The congressional delegation letter may not have changed the hearts or minds of state officials, but it certainly gave Pioneer the impetus to reprise the dulcet tones of their privatization songbook. And generally I’d be OK with that, especially during the quiet early morning hours of a late April Sunday, when I’m inclined toward a generosity of spirit. I even agree with their view that the MBTA retirement system needs an overhaul that would make it function in a manner consistent with the state retirement system. But Pioneer has that way with words that unfailingly pushes my buttons, and there it was, their misleading construct about how to solve the T’s enormous state-of-good-repair gap:

“With a $7.3 billion maintenance backlog and billions more in debt, the T basically faces three options: Cut service, raise fares once again, or enact reforms such as restructuring the MBTA Retirement Fund as an integrated Social Security/pension system with offsets that take pension benefits into account.”

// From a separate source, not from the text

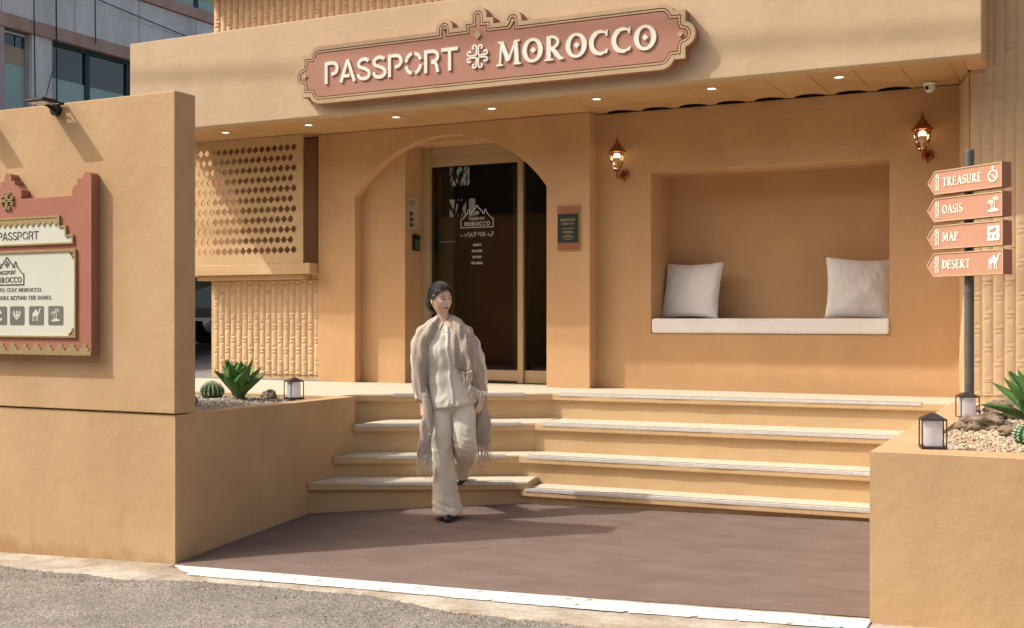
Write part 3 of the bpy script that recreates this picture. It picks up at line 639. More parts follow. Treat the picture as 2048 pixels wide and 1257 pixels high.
# ------------------------------------------------------------------ main sign on the fascia
CX, CZm = -4.757, 3.657
def right_profile():
    L = [(0, .440)]
    L += arc(0, .355, .085, 85, 0, 8)+[(.085, .332), (.150, .332), (.150, .275), (.250, .275)]
    L += [(.250, .285)]+arc(.335, .285, .085, 180, 0, 12)+[(.42, .265), (1.668, .265)]
    L += [(1.70, .262), (1.735, .245), (1.76, .222), (1.775, .195), (1.87, .195), (1.87, .105)]
    L += arc(1.85, 0, .103, 78, -78, 14)+[(1.87, -.105), (1.87, -.195), (1.775, -.195), (1.76, -.222), (1.735, -.245), (1.70, -.262), (1.668, -.267), (0, -.267)]
    return L
rp = right_profile(); prof = rp+[(-x, z) for x, z in rp[::-1]][1:-1]
prof = [(CX+x, CZm+z) for x, z in prof][::-1]          # ccw
def inset(loop, d):
    n = len(loop); out = []
    for i in range(n):
        a, b, c = Vector(loop[i-1]), Vector(loop[i]), Vector(loop[(i+1) % n])
        d1 = (b-a).normalized(); d2 = (c-b).normalized(); n1 = Vector((-d1.y, d1.x)); n2 = Vector((-d2.y, d2.x)); m_ = n1+n2
        m_ = m_.normalized() if m_.length > 1e-5 else n1; k = 1/max(.55, m_.dot(n1)); out.append(tuple(b+m_*d*k))
    return out
ar = sum(prof[i][0]*prof[(i+1) % len(prof)][1]-prof[(i+1) % len(prof)][0]*prof[i][1] for i in range(len(prof)))
if ar < 0: prof = prof[::-1]
sign = thing('shop_sign', 'long terracotta shop sign reading PASSPORT MOROCCO with tan scalloped border on the fascia', 'sign', (CX, 9.0, CZm))
P(MB().poly(prof, (), 9.048, 8.965).obj('backboard', TERRA), sign)
P(MB().poly(prof, [inset(prof, .036)], 8.965, 8.945).obj('outer_border', TAN), sign)
P(MB().poly(inset(prof, .044), [inset(prof, .058)], 8.965, 8.947).obj('inner_border', TAN), sign)
P(MB().poly(inset(prof, .066), (), 8.965, 8.950).obj('face_panel', TERRAS), sign)
YS = 8.950
write('PASSPORT', -6.36, -4.945, 3.563, .203, YS, .012, LETTER, sign, 'sans', True, bold=1.0)
write('MOROCCO', -4.57, -3.118, 3.557, .207, YS, .012, LETTER, sign, 'serif', True, bold=1.12)
for cx in (-4.226+.004, -3.823, -3.222): P(diamond(MB(), cx, 3.662, .026, YS, .014).obj('diamond', LETTER), sign)
P(emblem_mb(MB(), CX, 3.662, .100, YS, .012).obj('emblem', LETTER), sign)
for cx, cz, r in ((CX, 3.850, .038), (CX-1.83, CZm, .024), (CX+1.83, CZm, .024)): P(diamond(MB(), cx, cz, r, YS, .012).obj('diamond', TAN), sign)

# ------------------------------------------------------------------ left wall block, planter
YB = 5.87
lw = thing('left_wall', 'sand coloured stucco wall slab at the left carrying the signboard and floodlights', 'wall', (-7, 5.95, .76))
P(bevel(MB().box(-9.4, -5.352, 5.858, 6.055, .765, 2.877).obj('wall_slab', PAINTL), .006), lw)
lp = thing('left_planter', 'stucco planter box at the left filled with grey gravel, stepping down to the street', 'planter', (-7, 6.9, -.3))
P(prism([(-9.4, 5.87), (-5.36, 5.87), (-5.36, 7.955), (-9.4, 7.955)], -.6, .70, 'planter_body', PAINTL), lp)
rim = MB()
for x0, x1, y0, y1 in ((-9.4, -5.36, 5.87, 6.10), (-5.50, -5.36, 6.10, 7.955), (-9.4, -5.502, 7.83, 7.955)): rim.box(x0, x1, y0, y1, .70, .755)
P(rim.obj('planter_rim', PAINTL), lp)
grav = grit('gravel_bed', 7000, (-7.6, -5.5, 6.10, 7.83), .0085, PEBL, lambda x, y: .728+.02*math.exp(-((x+6.1)**2+(y-7.3)**2)/.1), 'fine grey beige gravel filling the left planter', 'gravel', 11)
P(MB().box(-9.4, -5.502, 6.102, 7.828, .7, .726).obj('soil', mat('soil_left', (.28, .24, .19), (.42, .37, .30), scale=60, bump=.6, bscale=90)), lp)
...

Three options? Just those three? What about raising net new revenue for the T – the kind of stable revenue that would enable the T to accelerate the state-of-good-repair work we all agree is urgently needed? The kind of new revenue that would support hiring the staff resources that the T admits it doesn’t have. I thought those who embraced “reform before revenue” implicitly agreed that once reform took place, net new revenue would follow. But, of course, there is never enough reform to appease these reformers, never enough to trigger the revenue part of the equation.

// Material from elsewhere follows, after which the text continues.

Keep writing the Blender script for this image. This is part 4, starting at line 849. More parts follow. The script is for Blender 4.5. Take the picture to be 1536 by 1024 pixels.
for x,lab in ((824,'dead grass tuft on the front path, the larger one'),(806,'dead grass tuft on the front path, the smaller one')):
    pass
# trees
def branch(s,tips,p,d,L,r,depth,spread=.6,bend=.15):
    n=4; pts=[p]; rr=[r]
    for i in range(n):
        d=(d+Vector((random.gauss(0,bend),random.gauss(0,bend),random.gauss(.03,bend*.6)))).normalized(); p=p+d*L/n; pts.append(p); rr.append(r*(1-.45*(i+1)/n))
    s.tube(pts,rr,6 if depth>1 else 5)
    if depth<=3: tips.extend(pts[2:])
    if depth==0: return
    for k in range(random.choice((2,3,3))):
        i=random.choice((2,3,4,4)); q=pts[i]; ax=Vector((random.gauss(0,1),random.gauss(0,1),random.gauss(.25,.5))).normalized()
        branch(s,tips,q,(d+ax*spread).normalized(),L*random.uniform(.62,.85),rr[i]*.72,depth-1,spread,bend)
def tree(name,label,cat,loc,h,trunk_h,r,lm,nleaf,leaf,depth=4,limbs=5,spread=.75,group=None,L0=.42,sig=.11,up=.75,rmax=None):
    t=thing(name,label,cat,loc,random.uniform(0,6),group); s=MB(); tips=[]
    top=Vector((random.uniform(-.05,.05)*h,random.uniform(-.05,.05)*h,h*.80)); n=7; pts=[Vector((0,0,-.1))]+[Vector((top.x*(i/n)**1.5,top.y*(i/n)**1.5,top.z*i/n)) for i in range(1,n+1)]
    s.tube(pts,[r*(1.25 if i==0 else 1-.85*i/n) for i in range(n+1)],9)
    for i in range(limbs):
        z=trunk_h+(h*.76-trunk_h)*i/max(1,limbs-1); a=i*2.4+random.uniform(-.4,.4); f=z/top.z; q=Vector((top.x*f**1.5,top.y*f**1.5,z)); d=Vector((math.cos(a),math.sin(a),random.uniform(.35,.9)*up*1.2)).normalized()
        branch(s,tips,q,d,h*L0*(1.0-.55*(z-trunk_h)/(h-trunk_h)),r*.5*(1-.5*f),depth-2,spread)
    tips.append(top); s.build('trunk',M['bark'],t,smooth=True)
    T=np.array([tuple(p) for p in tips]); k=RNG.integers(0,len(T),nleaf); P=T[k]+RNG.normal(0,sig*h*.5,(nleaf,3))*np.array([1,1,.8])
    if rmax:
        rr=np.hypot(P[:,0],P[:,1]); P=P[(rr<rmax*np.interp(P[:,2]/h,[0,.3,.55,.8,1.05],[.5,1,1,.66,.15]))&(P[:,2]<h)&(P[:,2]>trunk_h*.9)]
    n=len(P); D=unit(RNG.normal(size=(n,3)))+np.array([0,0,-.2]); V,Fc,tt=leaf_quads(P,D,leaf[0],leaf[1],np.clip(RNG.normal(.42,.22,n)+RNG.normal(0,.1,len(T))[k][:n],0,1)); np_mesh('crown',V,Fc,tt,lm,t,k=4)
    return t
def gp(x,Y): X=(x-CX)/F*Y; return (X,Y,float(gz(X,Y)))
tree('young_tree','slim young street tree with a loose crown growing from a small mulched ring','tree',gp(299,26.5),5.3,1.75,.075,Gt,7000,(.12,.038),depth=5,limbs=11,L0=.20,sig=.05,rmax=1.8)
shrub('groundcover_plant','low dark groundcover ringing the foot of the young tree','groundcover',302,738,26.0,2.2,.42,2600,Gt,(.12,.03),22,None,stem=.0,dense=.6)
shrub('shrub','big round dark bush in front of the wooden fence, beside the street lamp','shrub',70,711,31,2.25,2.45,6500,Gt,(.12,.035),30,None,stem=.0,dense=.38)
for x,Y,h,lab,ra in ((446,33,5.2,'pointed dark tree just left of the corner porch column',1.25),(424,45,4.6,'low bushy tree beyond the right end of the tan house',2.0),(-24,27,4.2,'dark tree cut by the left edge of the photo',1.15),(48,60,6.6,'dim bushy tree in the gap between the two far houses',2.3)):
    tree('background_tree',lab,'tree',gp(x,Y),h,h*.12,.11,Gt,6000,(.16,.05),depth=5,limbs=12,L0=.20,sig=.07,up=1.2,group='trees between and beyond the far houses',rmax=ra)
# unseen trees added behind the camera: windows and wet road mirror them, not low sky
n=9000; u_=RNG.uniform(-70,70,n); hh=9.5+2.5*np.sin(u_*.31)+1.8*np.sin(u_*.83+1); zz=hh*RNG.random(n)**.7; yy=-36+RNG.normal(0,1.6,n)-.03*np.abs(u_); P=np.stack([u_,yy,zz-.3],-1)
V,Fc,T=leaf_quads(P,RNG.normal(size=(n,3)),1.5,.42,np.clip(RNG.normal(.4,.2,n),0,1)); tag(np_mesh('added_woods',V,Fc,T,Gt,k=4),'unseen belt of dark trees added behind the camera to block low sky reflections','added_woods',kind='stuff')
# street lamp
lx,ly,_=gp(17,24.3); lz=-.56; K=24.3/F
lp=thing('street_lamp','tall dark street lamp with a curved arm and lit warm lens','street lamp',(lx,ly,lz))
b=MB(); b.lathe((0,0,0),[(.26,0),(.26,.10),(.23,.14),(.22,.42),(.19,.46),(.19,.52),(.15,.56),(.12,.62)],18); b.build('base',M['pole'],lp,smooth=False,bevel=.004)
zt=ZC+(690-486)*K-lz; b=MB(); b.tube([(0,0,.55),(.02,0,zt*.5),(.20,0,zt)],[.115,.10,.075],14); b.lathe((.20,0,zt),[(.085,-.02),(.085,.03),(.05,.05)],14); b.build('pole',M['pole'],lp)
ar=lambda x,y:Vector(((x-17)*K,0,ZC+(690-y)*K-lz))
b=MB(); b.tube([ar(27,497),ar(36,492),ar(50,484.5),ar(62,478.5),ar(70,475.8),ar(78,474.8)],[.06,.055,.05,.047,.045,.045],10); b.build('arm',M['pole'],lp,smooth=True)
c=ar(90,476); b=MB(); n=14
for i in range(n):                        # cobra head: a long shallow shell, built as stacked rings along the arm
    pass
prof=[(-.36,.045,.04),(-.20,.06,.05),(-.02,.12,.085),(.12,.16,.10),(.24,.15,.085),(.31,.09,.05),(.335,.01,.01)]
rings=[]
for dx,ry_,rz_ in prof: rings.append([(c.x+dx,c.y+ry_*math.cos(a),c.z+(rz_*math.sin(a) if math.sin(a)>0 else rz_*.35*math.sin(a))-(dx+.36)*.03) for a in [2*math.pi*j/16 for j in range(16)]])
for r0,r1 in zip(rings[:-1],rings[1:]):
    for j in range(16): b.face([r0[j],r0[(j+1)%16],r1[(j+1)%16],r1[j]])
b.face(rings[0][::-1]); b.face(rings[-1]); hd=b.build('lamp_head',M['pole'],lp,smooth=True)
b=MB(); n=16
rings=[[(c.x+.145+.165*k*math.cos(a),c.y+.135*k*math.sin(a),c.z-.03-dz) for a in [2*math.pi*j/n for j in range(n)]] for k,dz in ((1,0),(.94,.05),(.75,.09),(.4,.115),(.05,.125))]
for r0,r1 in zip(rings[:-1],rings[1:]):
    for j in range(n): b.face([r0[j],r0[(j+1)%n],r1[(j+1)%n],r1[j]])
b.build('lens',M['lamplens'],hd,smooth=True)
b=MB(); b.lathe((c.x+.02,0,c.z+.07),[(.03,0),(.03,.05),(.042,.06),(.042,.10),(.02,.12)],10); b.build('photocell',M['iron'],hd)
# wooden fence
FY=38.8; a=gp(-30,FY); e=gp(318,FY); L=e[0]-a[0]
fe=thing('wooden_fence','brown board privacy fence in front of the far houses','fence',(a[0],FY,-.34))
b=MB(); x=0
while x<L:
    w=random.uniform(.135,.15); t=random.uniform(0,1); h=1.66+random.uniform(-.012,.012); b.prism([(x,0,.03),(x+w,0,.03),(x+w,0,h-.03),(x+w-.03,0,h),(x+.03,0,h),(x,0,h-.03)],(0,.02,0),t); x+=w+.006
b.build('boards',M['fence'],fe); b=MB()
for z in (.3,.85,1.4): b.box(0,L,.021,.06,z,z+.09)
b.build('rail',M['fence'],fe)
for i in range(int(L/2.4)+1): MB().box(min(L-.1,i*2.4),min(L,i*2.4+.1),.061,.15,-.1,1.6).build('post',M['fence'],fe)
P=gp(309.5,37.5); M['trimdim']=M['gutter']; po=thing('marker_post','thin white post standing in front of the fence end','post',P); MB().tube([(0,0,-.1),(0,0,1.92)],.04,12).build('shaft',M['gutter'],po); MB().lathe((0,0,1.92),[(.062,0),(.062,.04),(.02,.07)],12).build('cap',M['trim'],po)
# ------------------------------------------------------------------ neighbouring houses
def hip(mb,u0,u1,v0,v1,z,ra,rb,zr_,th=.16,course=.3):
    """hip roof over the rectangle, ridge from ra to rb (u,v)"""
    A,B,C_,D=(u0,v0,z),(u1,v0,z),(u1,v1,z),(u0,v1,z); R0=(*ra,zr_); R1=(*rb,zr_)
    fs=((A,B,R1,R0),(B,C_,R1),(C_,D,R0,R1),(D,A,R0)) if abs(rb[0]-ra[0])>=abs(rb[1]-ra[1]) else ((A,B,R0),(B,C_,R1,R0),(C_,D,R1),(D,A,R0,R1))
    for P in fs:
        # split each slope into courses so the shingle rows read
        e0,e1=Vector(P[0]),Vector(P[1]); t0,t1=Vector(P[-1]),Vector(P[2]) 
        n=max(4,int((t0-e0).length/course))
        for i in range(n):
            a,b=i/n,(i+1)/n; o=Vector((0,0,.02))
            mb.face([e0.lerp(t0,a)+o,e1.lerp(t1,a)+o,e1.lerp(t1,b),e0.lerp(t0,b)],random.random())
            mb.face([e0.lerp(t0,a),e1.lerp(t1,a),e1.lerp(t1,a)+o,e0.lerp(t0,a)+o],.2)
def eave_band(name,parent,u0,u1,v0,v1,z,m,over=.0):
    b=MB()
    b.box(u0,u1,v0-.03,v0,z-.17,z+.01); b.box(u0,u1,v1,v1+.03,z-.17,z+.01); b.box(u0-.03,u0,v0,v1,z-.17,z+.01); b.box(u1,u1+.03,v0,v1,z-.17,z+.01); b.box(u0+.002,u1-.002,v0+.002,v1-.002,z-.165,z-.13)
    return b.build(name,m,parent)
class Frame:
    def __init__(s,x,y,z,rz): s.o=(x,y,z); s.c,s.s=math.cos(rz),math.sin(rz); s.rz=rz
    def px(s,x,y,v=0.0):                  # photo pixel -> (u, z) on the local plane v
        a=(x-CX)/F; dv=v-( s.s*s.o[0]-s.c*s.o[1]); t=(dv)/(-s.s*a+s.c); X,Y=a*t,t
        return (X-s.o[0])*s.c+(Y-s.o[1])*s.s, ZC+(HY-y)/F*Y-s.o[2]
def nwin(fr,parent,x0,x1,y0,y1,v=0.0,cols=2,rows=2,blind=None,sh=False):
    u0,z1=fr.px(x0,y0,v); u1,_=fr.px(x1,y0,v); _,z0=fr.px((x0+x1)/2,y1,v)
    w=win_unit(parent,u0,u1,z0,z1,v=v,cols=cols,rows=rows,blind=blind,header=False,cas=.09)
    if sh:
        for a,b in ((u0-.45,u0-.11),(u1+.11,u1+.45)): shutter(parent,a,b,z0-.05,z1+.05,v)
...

I didn’t want to spoil my morning, so I dashed off a tweet that chastised both Pioneer and the congressional delegation, in keeping with my determination to approach these matters in a non-partisan manner. My friends at Pioneer must be late risers, because it took many hours before their responses hit my Twitter feed.

And I can’t complain too much about the subsequent exchange because it’s easy to misunderstand, or misinterpret, someone’s meaning when they are writing a 140-character response to something that deserves more substantial attention. As I said earlier, I don’t really have a quarrel with their position on the MBTA pension issue. My quarrel is when organizations like this cherry-pick issues (and fail to address others) in an effort to make people believe that more reform and no revenue is the answer.

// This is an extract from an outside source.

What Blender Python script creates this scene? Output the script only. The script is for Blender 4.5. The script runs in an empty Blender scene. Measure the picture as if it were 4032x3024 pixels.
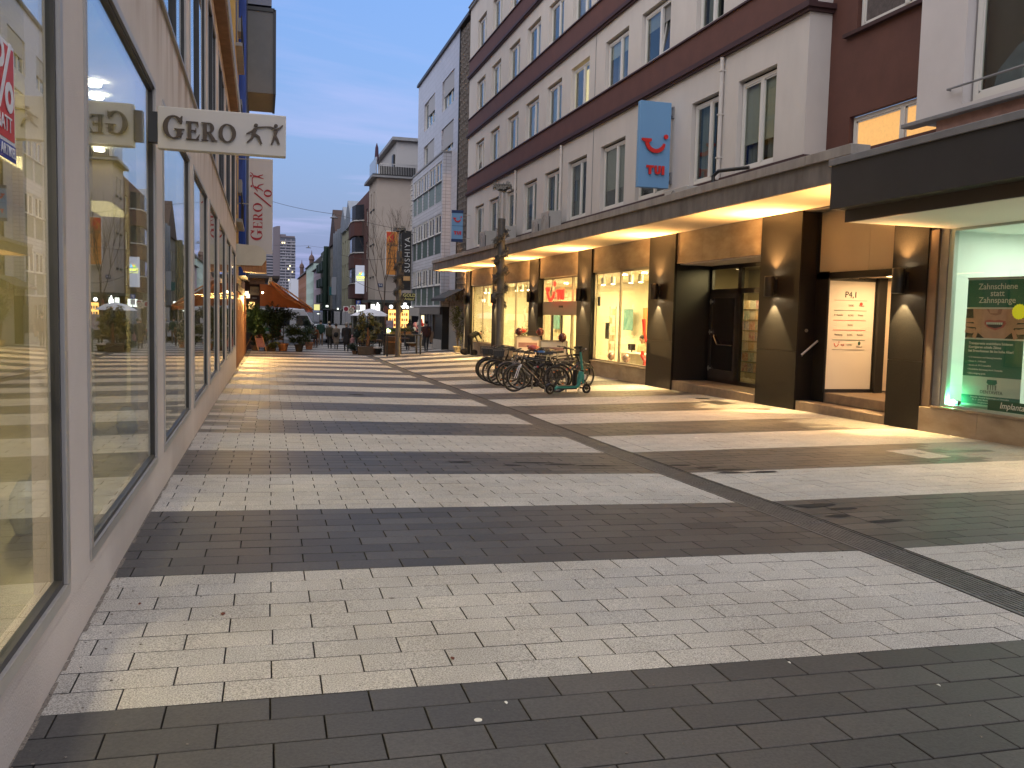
import bpy, math, random
from math import sin, cos, pi, radians, sqrt, floor
from mathutils import Vector, Matrix
random.seed(7)
rnd = random.random
sc = bpy.context.scene
COL = sc.collection

# ------------------------------------------------------------------ camera
CH = 1.60
YAW, PITCH, ROLL = 0.2741319827, 0.0774732453, 0.024
Fv = Vector((sin(YAW)*cos(PITCH), cos(YAW)*cos(PITCH), -sin(PITCH)))
Rv = Vector((cos(YAW), -sin(YAW), 0.0))
Uv = Rv.cross(Fv)
R2 = Rv*cos(ROLL) + Uv*sin(ROLL)
U2 = -Rv*sin(ROLL) + Uv*cos(ROLL)
cam = bpy.data.cameras.new('camera'); cam_o = bpy.data.objects.new('camera', cam); COL.objects.link(cam_o)
cam.sensor_width = 36.0; cam.sensor_fit = 'HORIZONTAL'; cam.lens = 36.0*3520/4032
cam.clip_start = 0.05; cam.clip_end = 4000
cam_o.matrix_world = Matrix(((R2.x, U2.x, -Fv.x, 0), (R2.y, U2.y, -Fv.y, 0), (R2.z, U2.z, -Fv.z, CH), (0, 0, 0, 1)))
sc.camera = cam_o

# ------------------------------------------------------------------ sky, sun, exposure
SUN_EL, SUN_AZ = radians(9.0), radians(208.0)      # the last light comes from behind the camera
world = bpy.data.worlds.new('World'); sc.world = world; world.use_nodes = True
wt = world.node_tree; wn, wl = wt.nodes, wt.links
bg = wn['Background']
sky = wn.new('ShaderNodeTexSky'); sky.sky_type = 'NISHITA'; sky.sun_disc = False
sky.sun_elevation = SUN_EL; sky.sun_rotation = SUN_AZ
sky.air_density = 1.6; sky.dust_density = 0.3; sky.ozone_density = 4.0
geo = wn.new('ShaderNodeTexCoord'); sepw = wn.new('ShaderNodeSeparateXYZ')
wl.new(geo.outputs['Generated'], sepw.inputs[0])
# a flat cloud layer: direction divided by its height
dv = wn.new('ShaderNodeVectorMath'); dv.operation = 'DIVIDE'
mz = wn.new('ShaderNodeMath'); mz.operation = 'MAXIMUM'; mz.inputs[1].default_value = 0.03
az = wn.new('ShaderNodeMath'); az.operation = 'ADD'; az.inputs[1].default_value = 0.06
wl.new(sepw.outputs['Z'], mz.inputs[0]); wl.new(mz.outputs[0], az.inputs[0])
cmb = wn.new('ShaderNodeCombineXYZ'); cmb.inputs[2].default_value = 1
wl.new(az.outputs[0], cmb.inputs[0]); wl.new(az.outputs[0], cmb.inputs[1])
wl.new(geo.outputs['Generated'], dv.inputs[0]); wl.new(cmb.outputs[0], dv.inputs[1])
mp = wn.new('ShaderNodeMapping'); mp.inputs['Scale'].default_value = (0.55, 1.25, 1); mp.inputs['Location'].default_value = (1.7, 0.6, 0)
wl.new(dv.outputs[0], mp.inputs[0])
cn = wn.new('ShaderNodeTexNoise'); cn.inputs['Scale'].default_value = 1.0; cn.inputs['Detail'].default_value = 7; cn.inputs['Roughness'].default_value = 0.56; cn.inputs['Distortion'].default_value = 0.5
wl.new(mp.outputs[0], cn.inputs['Vector'])
cr = wn.new('ShaderNodeValToRGB'); cr.color_ramp.elements[0].position = 0.49; cr.color_ramp.elements[1].position = 0.63
wl.new(cn.outputs['Fac'], cr.inputs[0])
fade = wn.new('ShaderNodeMapRange'); fade.inputs['From Min'].default_value = 0.62; fade.inputs['From Max'].default_value = 0.12
fade.inputs['To Min'].default_value = 0.12; fade.inputs['To Max'].default_value = 0.36
wl.new(sepw.outputs['Z'], fade.inputs['Value'])
cm = wn.new('ShaderNodeMath'); cm.operation = 'MULTIPLY'
wl.new(cr.outputs[0], cm.inputs[0]); wl.new(fade.outputs[0], cm.inputs[1])
SKY_MUL = (0.86, 0.84, 1.18, 1)
tint = wn.new('ShaderNodeMixRGB'); tint.blend_type = 'MULTIPLY'; tint.inputs[0].default_value = 1; tint.inputs[2].default_value = SKY_MUL
wl.new(sky.outputs[0], tint.inputs[1])
low = wn.new('ShaderNodeMapRange'); low.inputs['From Min'].default_value = 0.0; low.inputs['From Max'].default_value = 0.42; low.inputs['To Min'].default_value = 0.92; low.inputs['To Max'].default_value = 0.0
wl.new(sepw.outputs['Z'], low.inputs['Value'])
dusk = wn.new('ShaderNodeMixRGB'); dusk.inputs[2].default_value = (0.64, 0.95, 2.35, 1)
wl.new(low.outputs[0], dusk.inputs[0]); wl.new(tint.outputs[0], dusk.inputs[1])
mixc = wn.new('ShaderNodeMixRGB'); mixc.inputs[2].default_value = (2.5, 2.5, 4.1, 1)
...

I’m all for reforms – appropriate, non-ideological reforms. I share significant responsibility for writing and enacting into law the most far-reaching and comprehensive transportation reform legislation in state history. Unlike many who talk a lot about it, I embraced reform and made it happen. But I was also candid about the need for revenue. When I said at the time that the slogan “reform before revenue” was a meaningless slogan, I did so because I knew that we also needed substantial net new revenue together with the reform. Eight years later Massachusetts still doesn’t have the net new revenue needed to do the job the way (and in the timeframe) it should be done.

These are not just ideological battles. Every single week real people, thousands of them, have to face the consequences of the failure to raise net new revenue — every day they receive an alert that a disabled train at rush hour means another late arrival at work, every time they have to break a subway car window because smoke is filling their car, or every time they’re asked to impersonate a sardine packed in the can of a SL 1, or 28 bus. Calling for MBTA pension reform is fine, but let’s not mislead people into thinking that just another reform is the answer to what ails the transit system.

It is long past time for us to acknowledge the need for substantial net new revenue to build the modern, first-world transit system that is the essential underpinning of our ability to sustain a growing economy. We can talk about and enact reforms until the cows come home, but a $7.3 billion gap cannot be resolved on an accelerated basis without net new revenue. Nor can the T’s other needs, including the need for the system to strategically expand and respond adeptly to the rise of new mobility options that threaten to shrink interest in (and market share for) public transportation.

We ought to strive to reach and build a consensus across ideological lines to address the unquestioned need to rebuild and modernize the MBTA. To do that on a timeframe that keeps up with the pace of our region’s current and forecasted growth, and with an eye toward achieving sustainable and equitable outcomes, we need to honestly confront the need for substantial net new revenue. Finding excuse after excuse to avoid that fundamental issue doesn’t advance the debate, or enable the kind of non-ideological, non-partisan decision-making that ought to be at the core of how we make and implement transportation policy in the Commonwealth.